DATASET RECORDS:
-- -- --
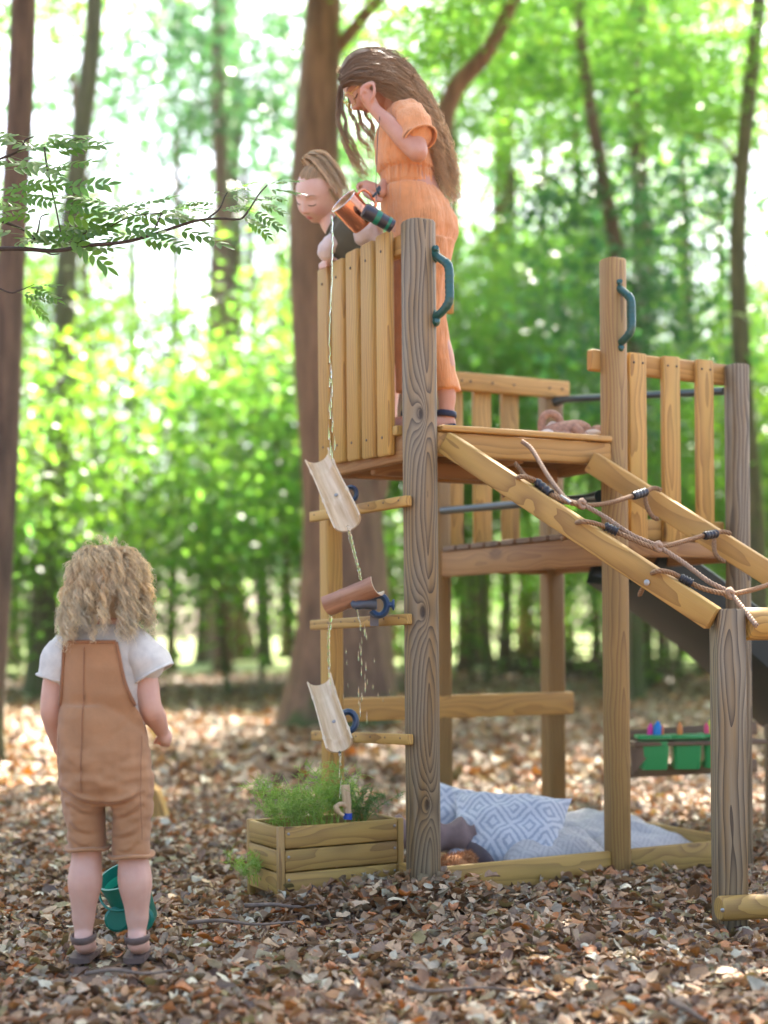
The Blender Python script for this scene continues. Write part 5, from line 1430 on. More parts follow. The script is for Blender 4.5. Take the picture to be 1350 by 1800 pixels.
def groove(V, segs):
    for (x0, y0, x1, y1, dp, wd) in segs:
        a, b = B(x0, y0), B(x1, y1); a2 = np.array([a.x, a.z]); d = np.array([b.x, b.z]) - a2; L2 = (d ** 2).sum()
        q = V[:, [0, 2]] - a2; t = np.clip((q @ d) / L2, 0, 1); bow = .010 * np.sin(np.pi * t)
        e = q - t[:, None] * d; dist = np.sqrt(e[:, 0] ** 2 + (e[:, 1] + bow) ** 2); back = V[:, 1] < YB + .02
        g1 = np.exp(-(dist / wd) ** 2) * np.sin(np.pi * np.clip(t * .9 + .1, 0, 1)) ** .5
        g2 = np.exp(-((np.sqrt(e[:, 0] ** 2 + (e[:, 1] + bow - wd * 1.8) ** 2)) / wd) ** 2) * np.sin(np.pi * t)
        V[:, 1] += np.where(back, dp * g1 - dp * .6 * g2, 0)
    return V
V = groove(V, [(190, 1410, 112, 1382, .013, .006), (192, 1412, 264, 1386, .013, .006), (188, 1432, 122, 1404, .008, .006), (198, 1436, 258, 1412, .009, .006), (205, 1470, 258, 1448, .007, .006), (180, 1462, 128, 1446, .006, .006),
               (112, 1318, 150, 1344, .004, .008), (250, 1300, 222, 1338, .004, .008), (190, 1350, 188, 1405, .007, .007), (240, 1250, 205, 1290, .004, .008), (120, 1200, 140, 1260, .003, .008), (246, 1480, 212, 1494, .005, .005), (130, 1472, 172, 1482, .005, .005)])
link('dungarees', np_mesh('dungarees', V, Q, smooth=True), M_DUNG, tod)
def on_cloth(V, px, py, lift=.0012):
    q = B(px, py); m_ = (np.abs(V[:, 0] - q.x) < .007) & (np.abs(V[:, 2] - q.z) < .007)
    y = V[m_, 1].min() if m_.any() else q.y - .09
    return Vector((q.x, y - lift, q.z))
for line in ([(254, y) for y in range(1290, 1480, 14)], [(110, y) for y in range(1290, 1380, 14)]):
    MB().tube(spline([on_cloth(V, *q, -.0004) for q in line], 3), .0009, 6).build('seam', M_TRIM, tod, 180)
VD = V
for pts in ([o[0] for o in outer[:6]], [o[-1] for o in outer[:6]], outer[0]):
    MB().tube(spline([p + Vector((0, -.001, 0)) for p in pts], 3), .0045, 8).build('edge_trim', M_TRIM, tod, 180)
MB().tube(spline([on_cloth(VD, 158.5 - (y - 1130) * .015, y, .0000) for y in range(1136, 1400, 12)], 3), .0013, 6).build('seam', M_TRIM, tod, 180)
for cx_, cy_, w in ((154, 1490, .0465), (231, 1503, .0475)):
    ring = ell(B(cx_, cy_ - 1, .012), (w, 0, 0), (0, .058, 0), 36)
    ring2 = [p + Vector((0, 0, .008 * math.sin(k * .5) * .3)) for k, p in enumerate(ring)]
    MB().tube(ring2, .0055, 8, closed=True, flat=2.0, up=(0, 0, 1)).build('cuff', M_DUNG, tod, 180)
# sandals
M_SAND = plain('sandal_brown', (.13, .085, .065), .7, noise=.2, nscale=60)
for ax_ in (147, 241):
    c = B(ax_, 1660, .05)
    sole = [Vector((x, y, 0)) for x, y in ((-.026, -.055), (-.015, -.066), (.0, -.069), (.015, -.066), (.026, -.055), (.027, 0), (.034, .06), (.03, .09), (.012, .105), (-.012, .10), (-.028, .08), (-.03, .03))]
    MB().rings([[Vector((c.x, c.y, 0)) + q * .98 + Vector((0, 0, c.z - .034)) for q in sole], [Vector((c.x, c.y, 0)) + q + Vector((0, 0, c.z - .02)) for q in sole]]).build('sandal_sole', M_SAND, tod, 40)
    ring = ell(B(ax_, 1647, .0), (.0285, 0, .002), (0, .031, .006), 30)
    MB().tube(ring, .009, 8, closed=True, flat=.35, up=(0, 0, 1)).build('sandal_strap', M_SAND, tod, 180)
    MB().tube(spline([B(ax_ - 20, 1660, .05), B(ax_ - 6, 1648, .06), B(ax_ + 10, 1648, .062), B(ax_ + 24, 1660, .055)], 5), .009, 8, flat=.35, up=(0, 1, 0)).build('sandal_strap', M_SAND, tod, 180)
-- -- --
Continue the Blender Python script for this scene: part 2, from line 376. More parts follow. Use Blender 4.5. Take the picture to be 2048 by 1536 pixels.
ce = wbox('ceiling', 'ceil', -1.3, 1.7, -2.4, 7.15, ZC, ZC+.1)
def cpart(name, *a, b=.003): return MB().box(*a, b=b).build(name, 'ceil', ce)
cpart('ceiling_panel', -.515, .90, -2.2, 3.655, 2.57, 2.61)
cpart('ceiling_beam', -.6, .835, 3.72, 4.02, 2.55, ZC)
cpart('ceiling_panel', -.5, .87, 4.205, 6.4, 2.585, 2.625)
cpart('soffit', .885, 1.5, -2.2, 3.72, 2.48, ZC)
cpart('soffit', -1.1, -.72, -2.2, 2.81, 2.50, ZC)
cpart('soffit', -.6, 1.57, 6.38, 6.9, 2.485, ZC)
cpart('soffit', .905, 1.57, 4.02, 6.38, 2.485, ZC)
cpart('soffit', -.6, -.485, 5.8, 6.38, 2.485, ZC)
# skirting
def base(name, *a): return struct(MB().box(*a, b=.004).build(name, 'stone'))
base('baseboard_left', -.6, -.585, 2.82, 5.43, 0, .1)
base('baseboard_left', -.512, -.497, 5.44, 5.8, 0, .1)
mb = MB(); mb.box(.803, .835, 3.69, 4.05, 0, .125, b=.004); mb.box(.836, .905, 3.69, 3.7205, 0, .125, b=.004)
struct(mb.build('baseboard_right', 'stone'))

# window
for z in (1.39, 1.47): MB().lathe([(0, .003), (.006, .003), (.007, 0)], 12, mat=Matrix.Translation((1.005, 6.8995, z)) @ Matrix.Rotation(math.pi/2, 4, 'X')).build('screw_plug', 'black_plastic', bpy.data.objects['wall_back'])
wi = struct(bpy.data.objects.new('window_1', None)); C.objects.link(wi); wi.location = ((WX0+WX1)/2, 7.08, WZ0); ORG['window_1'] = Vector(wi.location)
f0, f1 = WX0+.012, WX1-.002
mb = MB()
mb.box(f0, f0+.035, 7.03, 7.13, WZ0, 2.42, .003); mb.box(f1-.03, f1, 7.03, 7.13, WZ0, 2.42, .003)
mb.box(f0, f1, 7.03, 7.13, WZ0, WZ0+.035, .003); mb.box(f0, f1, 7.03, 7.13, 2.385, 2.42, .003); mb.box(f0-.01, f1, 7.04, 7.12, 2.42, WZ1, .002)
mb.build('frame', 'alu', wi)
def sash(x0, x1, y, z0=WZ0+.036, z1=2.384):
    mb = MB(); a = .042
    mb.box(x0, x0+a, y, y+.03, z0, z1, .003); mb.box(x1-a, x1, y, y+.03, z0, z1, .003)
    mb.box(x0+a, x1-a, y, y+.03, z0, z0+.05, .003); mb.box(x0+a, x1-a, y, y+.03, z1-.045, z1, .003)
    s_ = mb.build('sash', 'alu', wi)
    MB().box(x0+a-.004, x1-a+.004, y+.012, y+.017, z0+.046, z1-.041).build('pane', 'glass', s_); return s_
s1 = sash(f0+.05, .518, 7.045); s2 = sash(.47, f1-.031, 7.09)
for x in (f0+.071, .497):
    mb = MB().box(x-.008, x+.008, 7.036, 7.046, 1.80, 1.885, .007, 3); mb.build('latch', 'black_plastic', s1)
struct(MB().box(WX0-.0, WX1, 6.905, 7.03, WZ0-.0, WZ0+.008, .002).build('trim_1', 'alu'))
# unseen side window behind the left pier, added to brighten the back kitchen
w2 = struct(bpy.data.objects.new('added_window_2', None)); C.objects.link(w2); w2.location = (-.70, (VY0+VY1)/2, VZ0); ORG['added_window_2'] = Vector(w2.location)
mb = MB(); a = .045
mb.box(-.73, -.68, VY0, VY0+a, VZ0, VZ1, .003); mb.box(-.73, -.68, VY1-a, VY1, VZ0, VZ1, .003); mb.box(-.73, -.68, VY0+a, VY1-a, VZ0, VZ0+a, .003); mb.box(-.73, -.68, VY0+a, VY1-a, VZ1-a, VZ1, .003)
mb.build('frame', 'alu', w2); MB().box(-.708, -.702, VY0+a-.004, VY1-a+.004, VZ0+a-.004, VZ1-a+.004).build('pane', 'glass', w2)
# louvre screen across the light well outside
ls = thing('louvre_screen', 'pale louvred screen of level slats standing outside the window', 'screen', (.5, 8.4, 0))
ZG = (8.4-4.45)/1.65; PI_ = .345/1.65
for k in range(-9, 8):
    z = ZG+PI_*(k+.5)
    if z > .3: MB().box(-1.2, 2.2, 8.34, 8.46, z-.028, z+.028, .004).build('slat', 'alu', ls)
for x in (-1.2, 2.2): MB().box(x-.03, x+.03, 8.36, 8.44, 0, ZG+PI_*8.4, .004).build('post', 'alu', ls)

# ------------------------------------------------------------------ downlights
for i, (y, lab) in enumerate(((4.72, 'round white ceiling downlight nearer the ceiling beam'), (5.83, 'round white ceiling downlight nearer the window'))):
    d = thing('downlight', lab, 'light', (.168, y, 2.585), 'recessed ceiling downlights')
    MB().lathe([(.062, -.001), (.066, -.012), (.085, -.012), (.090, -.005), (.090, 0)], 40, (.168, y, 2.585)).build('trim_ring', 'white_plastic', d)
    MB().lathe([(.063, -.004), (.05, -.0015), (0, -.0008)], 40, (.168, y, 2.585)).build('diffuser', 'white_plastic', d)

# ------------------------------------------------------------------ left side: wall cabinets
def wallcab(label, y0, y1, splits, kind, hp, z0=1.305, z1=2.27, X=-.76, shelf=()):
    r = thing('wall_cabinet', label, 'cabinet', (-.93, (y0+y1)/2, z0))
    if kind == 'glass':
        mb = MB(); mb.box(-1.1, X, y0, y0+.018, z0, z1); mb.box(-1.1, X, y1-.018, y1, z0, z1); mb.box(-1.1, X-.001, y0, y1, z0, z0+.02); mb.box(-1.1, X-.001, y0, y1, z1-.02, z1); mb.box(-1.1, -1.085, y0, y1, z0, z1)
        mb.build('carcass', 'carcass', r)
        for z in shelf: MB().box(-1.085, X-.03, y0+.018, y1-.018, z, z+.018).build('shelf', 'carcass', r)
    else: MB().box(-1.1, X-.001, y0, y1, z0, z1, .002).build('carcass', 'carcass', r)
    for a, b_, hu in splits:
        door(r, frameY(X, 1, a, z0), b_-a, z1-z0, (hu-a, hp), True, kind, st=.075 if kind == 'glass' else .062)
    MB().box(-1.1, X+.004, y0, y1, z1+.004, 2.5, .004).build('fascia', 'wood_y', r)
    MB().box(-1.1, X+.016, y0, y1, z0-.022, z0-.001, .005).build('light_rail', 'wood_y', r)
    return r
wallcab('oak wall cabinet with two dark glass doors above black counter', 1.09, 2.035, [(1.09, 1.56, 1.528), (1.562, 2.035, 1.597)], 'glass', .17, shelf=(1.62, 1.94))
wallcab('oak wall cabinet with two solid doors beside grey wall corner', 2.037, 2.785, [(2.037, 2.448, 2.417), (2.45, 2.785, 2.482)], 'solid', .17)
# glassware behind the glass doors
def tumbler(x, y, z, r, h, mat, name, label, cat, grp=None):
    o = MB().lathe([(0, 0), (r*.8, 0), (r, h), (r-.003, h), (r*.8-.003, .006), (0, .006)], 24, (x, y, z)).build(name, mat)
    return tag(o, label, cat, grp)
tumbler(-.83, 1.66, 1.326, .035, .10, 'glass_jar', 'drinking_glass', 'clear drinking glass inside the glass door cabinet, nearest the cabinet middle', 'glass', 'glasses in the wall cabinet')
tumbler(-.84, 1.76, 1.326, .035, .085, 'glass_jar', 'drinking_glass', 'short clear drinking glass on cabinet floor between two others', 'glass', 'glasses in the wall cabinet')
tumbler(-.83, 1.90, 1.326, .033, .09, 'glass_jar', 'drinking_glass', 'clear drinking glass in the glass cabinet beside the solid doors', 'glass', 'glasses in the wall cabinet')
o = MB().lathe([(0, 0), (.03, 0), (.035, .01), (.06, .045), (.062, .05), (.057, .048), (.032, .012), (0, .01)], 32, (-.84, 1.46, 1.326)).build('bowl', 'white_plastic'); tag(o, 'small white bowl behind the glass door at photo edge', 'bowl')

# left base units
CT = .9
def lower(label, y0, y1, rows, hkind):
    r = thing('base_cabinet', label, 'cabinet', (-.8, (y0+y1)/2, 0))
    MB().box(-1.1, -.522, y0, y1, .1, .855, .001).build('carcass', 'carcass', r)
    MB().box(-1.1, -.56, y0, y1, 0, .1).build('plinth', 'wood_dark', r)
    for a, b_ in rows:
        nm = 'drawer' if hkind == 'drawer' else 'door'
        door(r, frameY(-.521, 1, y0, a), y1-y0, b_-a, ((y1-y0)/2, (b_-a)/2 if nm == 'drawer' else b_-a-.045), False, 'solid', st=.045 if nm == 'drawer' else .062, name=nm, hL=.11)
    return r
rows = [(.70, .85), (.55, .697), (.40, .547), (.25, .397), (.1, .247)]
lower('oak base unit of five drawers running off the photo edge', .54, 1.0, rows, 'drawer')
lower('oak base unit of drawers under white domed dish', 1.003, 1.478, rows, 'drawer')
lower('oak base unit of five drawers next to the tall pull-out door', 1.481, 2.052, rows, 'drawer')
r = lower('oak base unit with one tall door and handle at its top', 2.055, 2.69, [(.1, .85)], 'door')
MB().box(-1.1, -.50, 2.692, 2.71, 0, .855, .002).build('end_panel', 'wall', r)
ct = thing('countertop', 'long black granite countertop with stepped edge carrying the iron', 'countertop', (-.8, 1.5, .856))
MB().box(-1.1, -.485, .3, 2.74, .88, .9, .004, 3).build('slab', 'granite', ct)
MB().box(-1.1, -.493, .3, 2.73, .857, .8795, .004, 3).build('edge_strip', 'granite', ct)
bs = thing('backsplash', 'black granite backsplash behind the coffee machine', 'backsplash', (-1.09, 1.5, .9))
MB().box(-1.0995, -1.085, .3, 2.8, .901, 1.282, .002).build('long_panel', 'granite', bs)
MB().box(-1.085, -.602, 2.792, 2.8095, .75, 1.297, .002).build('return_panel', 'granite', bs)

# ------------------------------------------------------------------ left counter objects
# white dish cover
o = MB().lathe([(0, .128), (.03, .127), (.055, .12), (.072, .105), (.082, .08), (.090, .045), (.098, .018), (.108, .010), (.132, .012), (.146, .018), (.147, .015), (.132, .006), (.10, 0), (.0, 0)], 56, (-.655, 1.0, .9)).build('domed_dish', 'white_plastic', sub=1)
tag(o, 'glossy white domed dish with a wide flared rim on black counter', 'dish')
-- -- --
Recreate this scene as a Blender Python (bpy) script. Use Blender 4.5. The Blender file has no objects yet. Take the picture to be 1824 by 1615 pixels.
-- -- --
GIVEN EXERCISE: In the listing above, locate the line containing "0, .1).build('plinth', 'wood_dark', r)" and the line containing "nm = 'drawer'". Transcribe those two lines and everything between them, exactly as written.

FINISHED ANSWER:
    MB().box(-1.1, -.56, y0, y1, 0, .1).build('plinth', 'wood_dark', r)
    for a, b_ in rows:
        nm = 'drawer' if hkind == 'drawer' else 'door'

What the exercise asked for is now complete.